19 Nov 2005


I have to admit it: this is the first time I ever listened to the complete version of this early Decca-issue of 1952 (though some sources say it was recorded one year earlier).

I filled my Lakmé-longings with a selection from this recording and have recordings of the Met Lakmé with Pons and Tokatyan, the 1976 Decca Lakmé with Sutherland and Vanzo, a Ruffini-Morino-version and Sumi Jo and Zhang in Amsterdam. Of course I possess a full Robin-version, though it is the French Radio performance of 1955 with Charles Richard. So I was in for quite a surprise and I am now wondering why I didn’t go for this version under review long time ago when I acquired the highlights-LP.

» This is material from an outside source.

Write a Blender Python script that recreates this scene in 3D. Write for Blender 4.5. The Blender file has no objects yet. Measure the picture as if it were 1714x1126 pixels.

Old hands will remember the days when Decca bombed everybody with their ffrr (full frequency range recording) ads in the days before stereo. There is something nostalgic in hearing those sonics when singers where so clearly audible and not swamped by a lush orchestra. Yes, it’s true that the sound perhaps made eagles of sparrows but that is still the case with modern recording techniques; witness Bartoli who sounds like Simionato and Cossotto and has difficulty filling the Brussels Munt with its 1200 seats.

But the main selling point of this set are the singers. All of them started their careers at a time when Lakmé was part of the iron repertoire; when it was performed in France with a frequency that nowadays can only be compared with the numerous and unstoppable performances of Bohème at the Met. The whole performance sounds so natural, so convincing, so seamless that one almost forgets this is a recording; an artificial memo and not a wonderful once in fifty years direct radio performance. While playing it I never had the feeling for one moment that there was even a conductor, just that everybody was making great music and maybe this is the highest praise one can give Georges Sebastian.

And then there is the one and only Mado Robin. Of her several recorded Lakmé’s this is surely the best as after all corrections could be made. I was too young to have heard her in the flesh though I remember well the stunning news when the radio announced her gruesome death at 40 years of age. So I really don’t know how the voice came over in a big auditorium. But on records it is a miracle and not only in Lakmé (her “souvenirs de la belle époque” are one of my all-time favourites). The voice is so fresh, so scintillating and so slender that this is the Lakmé of one’s dreams. Sorry, all other competitors sound somewhat clumsy and old compared to Robin who gives an unforgettable impression of an Indian teenager. And yes, the stunning high notes are there too without losing focus or beauty of tone or sounding thinner as happened to Erna Sack. On video I have Robin singing several of these arias on camera in a time when shameful editing à la Placido Domingo was not possible: proof that there was nothing artificial to this unforgettable crystalline voice.

Her partners are not completely on the same level though they come close. Jean Borthayre as Nikalantha was still one of the best French baritones at the time of the recording when he was nearing fifty. The voice is a little bit gruff as suits the role and the style and pronunciation are flawless though Ernest Blanc combines rage, tenderness and sorrow even better in the highlights-selection with D’Angelo-Gedda I always held tenor Libero De Luca in not too high an esteem though this was more the result of bad casting by Decca (he is not a great Don José on their first Carmen with Juyol) than his own fault. His Gérald is another winner. Granted he is not so smooth and charming as young Alain Vanzo in his 1960-higlights-recording with Doria (on the 1976 Decca the voice is already too blowsy). Yes, the voice of De Luca is a little unwieldy and his pianissimo in Fantaisie aux divins mensonges are not on par with young Vanzo’s but he is manly, passionate and tender at the same time in the great tradition of Micheletti, Villabella and especially Charles Friant whose voice he mostly resembles. And De Luca was one of the many adopted French singers (like Endrèze) as he was born in the German part of Switzerland. Agnès Disney (what a name to make a career) is a charming authentic Melika in that beautiful duet that did much to restore the opera into favour as at a certain moment several big brands used it in their commercials in Europe (and maybe the States?). In short, if you like this masterpiece of tuneful music, this is probably the cheapest and the best version.